Но даже если в этих откровениях правды больше, чем 30 %, то получается — прозрел Яковлев уже после XX съезда. А входил в номенклатуру он активным советским человеком.
Номенклатура была более «убежденной» и «идейной», чем большинство советских людей. И поэтому номенклатура была честнее большинства жителей СССР: она больше верила в то, что говорила и делала.
Эта номенклатура истово верила в прогресс. Даже страшненькие слова Яковлева отражают эту веру. Ну, уклонился СССР куда-то не туда, надо его вернуть на светлый торный путь с боковых тропинок, на главную дорогу (как сейчас говорят, «мейстрим») человечества.
А большинство членов номенклатуры свято верили, что Советское государство — вершина этого самого прогресса.
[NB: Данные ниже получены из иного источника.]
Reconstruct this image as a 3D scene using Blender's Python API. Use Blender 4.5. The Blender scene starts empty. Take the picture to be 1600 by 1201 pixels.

Что все человечество всегда именно такого общества и государства хотели и хотят, что СССР воплощает вековую мечту человечества, и если что было или есть «не так», то совершенные ошибки и преступления — не более чем случайное отклонение от идеала, прискорбная необходимость, не имеющая принципиального значения.
Один убежденный коммунист в эпоху борьбы за «восстановление ленинских правовых норм» в разговоре с автором сих строк смутился было: я напомнил ему, что в «ленинские правовые нормы» входило взятие заложников и массовые расстрелы по национальному и социальному принципу. Но только на мгновение! Только до тех пор, пока он вспомнил, что социализм и коммунизм — абсолютная необходимость и неизбежность, а сопротивление их построению — чудовищное преступление, намного худшее любого массового расстрела и применения самых страшных пыток.
— Перестарались ребята… — сказал коммунист с широкой такой, доброй улыбкой.
Наивно? Но вместе с тем и очень оптимистично. По своему мировоззрению номенклатура была активной, позитивной и жизнерадостной. Этим людям нравился мир, в котором они живут, нравился СССР, нравилась власть, нравилось делать что-то для дальнейшего торжества прогресса, что-то улучшать, доделывать, совершенствовать.